Zeitpunkt der Verwirklichung eines Erwerbsvorgangs, der der vormundschaftsgerichtlichen Genehmigung bedarf

 

Leitsatz (amtlich)

1. Wurde die für einen im Jahr 1996 abgeschlossenen Kaufvertrag erforderliche vormundschaftsgerichtliche Genehmigung erst im Jahr 1997 erteilt, so unterliegt der Kaufvertrag dem erhöhten Grunderwerbsteuersatz von 3,5 v.H., weil bis zur wirksamen Erteilung der Genehmigung der Erwerbsvorgang i.S. von § 23 GrEStG 1983 noch nicht verwirklicht worden ist (Bestätigung des BFH-Urteils vom 18. Mai 1999 II R 16/98, BFHE 188, 453, BStBl II 1999, 606).

2. Ein Erwerbsvorgang, der der vormundschaftsgerichtlichen Genehmigung bedarf, ist auch dann nicht vor deren Erteilung verwirklicht, wenn die Vertragsbeteiligten den beurkundenden Notar beauftragen und ermächtigen, die Genehmigung für den Vormund (gesetzlichen Vertreter eines Minderjährigen) entgegenzunehmen und den anderen Vertragsbeteiligten mitzuteilen sowie zugleich diese Mitteilung für die anderen Vertragsbeteiligten zu empfangen (sog. Doppelermächtigung).

 

Normenkette

GrEStG 1983 § 11 Abs. 1, § 23; BGB §§ 1629, 1643 Abs. 1, §§ 1821, 1828, 1829 Abs. 1 S. 2

 

Verfahrensgang

FG Nürnberg (Dok.-Nr. 0550133; EFG 1999, 141)

 

Nachgehend

BVerfG (Beschluss vom 28.11.2000; Aktenzeichen 1 BvR 1702/00)

BVerfG (Nichtannahmebeschluss vom 28.11.2000; Aktenzeichen 1 BvR 1702/00)

 

Tatbestand

Herr M (Vater) und seine (damals) minderjährige Tochter waren Miteigentümer je zur Hälfte eines Grundstücks.
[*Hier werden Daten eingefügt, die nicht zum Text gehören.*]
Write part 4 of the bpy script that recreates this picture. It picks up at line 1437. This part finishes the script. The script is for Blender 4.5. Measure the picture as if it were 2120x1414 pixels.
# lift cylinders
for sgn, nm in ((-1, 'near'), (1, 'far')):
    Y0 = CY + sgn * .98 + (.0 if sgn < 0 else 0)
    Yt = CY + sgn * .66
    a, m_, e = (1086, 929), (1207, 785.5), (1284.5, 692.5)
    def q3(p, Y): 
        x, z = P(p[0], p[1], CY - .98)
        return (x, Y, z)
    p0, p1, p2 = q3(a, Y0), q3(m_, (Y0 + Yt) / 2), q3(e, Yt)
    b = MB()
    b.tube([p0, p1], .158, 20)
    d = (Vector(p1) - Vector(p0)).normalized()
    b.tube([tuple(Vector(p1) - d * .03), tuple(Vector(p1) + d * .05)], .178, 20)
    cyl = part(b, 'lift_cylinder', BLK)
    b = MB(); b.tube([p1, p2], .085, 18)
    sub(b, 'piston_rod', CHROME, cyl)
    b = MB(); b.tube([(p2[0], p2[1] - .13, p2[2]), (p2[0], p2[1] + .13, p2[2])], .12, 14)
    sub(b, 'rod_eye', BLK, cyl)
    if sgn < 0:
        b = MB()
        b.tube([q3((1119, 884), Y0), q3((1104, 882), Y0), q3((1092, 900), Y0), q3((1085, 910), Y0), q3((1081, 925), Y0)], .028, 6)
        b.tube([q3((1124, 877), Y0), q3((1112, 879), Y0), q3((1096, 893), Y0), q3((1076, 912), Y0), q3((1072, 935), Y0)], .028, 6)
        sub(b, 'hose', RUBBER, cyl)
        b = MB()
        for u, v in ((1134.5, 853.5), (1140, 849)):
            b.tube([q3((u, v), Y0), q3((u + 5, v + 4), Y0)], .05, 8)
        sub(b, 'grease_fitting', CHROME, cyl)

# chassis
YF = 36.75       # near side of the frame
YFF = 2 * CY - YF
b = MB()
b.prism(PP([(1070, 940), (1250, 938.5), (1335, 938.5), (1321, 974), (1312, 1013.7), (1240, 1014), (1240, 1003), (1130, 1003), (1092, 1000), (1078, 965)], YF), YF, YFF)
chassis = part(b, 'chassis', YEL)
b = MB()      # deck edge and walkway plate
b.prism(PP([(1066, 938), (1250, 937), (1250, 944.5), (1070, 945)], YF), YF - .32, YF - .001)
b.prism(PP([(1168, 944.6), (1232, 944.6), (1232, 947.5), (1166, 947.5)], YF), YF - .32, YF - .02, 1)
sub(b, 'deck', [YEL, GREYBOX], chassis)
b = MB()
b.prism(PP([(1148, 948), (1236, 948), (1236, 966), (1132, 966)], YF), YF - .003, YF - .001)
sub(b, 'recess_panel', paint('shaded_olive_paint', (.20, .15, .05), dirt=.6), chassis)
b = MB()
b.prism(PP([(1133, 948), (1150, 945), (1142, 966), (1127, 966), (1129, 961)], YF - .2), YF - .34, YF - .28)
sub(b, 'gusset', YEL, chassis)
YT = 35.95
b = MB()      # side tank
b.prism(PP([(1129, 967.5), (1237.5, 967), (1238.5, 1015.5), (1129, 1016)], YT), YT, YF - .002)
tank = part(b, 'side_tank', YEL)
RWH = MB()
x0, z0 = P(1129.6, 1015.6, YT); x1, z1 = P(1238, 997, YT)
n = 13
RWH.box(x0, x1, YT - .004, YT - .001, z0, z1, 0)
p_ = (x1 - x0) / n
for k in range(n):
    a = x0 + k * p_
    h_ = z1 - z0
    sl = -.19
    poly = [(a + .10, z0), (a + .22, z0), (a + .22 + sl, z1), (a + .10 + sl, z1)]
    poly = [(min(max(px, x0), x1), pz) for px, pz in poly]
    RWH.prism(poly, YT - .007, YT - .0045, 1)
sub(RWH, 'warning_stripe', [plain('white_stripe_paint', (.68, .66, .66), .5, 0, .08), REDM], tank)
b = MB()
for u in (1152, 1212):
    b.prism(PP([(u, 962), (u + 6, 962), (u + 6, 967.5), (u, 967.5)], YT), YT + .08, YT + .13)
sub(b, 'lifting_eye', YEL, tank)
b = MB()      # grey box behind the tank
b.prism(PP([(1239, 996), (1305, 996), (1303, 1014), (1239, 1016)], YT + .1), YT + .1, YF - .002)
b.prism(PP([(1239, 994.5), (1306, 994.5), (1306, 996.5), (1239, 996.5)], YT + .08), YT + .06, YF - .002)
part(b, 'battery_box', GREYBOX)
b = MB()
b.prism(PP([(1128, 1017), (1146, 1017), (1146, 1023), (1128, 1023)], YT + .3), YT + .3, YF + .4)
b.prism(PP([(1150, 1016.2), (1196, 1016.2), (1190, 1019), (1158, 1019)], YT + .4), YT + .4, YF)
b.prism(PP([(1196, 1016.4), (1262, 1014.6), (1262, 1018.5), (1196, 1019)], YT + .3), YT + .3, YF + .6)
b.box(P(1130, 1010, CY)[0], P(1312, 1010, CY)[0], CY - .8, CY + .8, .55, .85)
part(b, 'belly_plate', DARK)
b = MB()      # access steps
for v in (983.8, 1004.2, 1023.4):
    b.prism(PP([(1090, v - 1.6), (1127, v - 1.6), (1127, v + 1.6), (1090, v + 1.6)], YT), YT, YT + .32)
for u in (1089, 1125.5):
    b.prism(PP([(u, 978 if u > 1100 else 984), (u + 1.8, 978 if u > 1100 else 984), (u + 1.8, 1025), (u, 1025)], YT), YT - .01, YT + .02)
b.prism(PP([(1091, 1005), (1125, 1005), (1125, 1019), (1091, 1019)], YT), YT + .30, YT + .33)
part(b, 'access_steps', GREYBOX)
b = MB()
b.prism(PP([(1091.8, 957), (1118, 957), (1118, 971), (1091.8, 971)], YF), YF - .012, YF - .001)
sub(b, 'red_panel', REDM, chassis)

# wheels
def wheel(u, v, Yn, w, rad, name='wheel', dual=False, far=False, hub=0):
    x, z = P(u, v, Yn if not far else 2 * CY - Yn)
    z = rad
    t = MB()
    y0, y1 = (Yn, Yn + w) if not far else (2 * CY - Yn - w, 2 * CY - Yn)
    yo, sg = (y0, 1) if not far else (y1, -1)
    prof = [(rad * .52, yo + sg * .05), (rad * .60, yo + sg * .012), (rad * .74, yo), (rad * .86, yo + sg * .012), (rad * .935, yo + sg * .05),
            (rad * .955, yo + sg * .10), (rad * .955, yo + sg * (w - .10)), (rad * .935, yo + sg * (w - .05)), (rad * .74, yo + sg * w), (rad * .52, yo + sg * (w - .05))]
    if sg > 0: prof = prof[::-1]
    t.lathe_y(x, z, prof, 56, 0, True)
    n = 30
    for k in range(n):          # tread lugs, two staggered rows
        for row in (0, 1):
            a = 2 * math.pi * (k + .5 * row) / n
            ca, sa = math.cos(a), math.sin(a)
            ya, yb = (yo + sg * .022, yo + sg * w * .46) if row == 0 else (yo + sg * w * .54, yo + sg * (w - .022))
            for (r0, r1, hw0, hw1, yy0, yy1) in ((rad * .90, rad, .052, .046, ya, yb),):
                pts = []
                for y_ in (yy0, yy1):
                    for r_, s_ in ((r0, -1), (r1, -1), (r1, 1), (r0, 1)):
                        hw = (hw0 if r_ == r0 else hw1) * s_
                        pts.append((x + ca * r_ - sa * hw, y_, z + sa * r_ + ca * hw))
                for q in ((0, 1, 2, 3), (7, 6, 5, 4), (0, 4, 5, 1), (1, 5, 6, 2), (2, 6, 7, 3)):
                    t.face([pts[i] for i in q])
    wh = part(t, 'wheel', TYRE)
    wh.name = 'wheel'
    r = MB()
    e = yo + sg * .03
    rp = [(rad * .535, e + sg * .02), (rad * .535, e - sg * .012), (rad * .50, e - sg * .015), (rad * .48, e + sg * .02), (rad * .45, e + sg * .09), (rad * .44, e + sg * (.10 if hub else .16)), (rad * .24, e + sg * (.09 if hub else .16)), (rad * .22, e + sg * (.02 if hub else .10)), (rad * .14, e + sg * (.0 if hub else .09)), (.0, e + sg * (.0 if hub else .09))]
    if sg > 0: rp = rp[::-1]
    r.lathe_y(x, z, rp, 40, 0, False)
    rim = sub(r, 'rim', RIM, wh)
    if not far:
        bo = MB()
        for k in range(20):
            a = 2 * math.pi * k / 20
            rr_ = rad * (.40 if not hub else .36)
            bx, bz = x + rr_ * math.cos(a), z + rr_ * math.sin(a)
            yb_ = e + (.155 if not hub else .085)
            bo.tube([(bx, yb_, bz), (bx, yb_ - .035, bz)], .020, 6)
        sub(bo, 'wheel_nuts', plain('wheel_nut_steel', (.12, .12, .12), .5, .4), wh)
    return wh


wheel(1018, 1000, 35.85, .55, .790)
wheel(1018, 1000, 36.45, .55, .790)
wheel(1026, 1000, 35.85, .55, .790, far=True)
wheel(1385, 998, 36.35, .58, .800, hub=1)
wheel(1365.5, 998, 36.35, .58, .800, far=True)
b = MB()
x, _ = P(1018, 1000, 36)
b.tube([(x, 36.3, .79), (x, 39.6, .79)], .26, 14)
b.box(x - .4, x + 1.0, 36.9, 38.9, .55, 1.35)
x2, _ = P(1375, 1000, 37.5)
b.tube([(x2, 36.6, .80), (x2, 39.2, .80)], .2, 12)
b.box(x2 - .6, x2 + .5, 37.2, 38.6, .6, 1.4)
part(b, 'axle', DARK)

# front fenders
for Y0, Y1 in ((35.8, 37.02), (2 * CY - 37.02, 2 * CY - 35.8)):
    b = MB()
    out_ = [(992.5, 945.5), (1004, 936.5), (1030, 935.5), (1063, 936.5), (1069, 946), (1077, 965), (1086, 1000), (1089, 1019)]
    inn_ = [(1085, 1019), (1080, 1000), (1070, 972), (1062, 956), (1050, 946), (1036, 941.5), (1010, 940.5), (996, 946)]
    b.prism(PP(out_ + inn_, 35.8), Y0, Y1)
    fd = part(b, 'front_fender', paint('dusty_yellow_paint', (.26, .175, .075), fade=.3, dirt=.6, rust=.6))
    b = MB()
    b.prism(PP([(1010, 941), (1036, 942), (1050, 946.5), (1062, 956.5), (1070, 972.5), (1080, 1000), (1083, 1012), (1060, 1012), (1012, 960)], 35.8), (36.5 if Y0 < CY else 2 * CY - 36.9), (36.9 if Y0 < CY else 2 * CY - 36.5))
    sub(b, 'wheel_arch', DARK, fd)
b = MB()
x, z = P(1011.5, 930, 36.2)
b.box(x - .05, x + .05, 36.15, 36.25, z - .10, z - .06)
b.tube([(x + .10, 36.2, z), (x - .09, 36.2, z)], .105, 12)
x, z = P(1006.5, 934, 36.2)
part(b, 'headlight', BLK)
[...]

Durch notariell beurkundeten Vertrag vom 18. November 1996 verkauften sie das Grundstück an den Kläger und Revisionsbeklagten (Kläger) und dessen Ehefrau wiederum zu Miteigentum je zur Hälfte. Der Kaufpreis betrug … DM. Beim Abschluss des Kaufvertrags wurde die Minderjährige durch ihren Vater als alleiniger gesetzlicher Vertreter vertreten. Der Abschluss des Vertrags erfolgte vorbehaltlich der vormundschaftsgerichtlichen Genehmigung. In der notariellen Urkunde beantragten die Vertragsbeteiligten die Erteilung der Genehmigung und ermächtigten den Notar, sie einzuholen und entgegenzunehmen. Eine uneingeschränkte Genehmigung sollte dem Notar unmittelbar zugestellt werden. Der Notar wurde darüber hinaus ermächtigt, die vormundschaftsgerichtliche Genehmigung ohne nochmalige Anhörung des Vaters für diesen den übrigen Vertragsbeteiligten mitzuteilen. Die übrigen Vertragsbeteiligten bevollmächtigten ihrerseits den Notar, die Mitteilung über die vormundschaftsgerichtliche Genehmigung für sie in Empfang zu nehmen. Die vormundschaftsgerichtliche Genehmigung wurde am 15. Januar 1997 erteilt.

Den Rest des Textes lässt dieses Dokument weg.